Deutsche Bank announced a $2.3 billion dollar write-down on Thursday, bringing its total write-downs for this year to over $5 billion. Moody’s, the investment rating agency, warned Thursday that the coming months will bring an intensification of write-downs as housing prices continue to fall and the economy deteriorates. Home prices are down by over 15 percent in the past year, according to the S&P/Case-Schiller index. Former Federal Reserve chairman Alan Greenspan said yesterday that the fall in home values was “nowhere near the bottom.”
In the same speech, Greenspan noted the precarious position of Fannie Mae and Freddie Mac, the giant mortgage finance companies, saying, “I think the ultimate solution is a nationalization of both Fannie and Freddie.”
The Labor Department said Thursday that claims for unemployment insurance jumped by 44,000 to 448,000 this week, the highest level in five years.
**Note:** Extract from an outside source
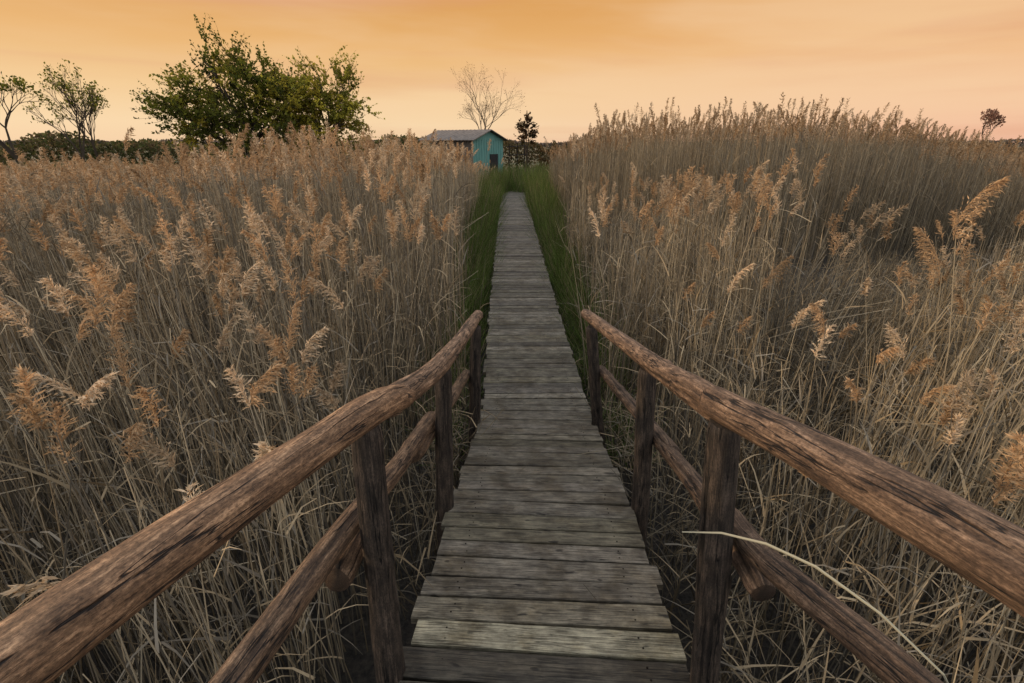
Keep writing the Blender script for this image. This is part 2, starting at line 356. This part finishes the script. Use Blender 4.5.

The department is expected to announce a payroll decline of some 75,000 jobs for July, according to Bloomberg. This would bring total net payroll losses this year to over 500,000.
The number of US workers classified by the government as involuntarily employed part-time has reached 5.3 million, up by one million from a year ago. This figure includes both those who are looking for full-time work but cannot find it and those who have had their hours cut from full-time to part-time. The number of people who have had their hours reduced from full- to part-time at their current job has reached over 3.7 million, the highest figure on record.
“The change in working hours is the canary in the coal mine,” Susan J. Lambert, a professor at the University of Chicago, told the New York Times. “First you see hours get short, and eventually more people will get laid off.” If current layoff rates continue, 2008 will see a net jobs loss of over one million.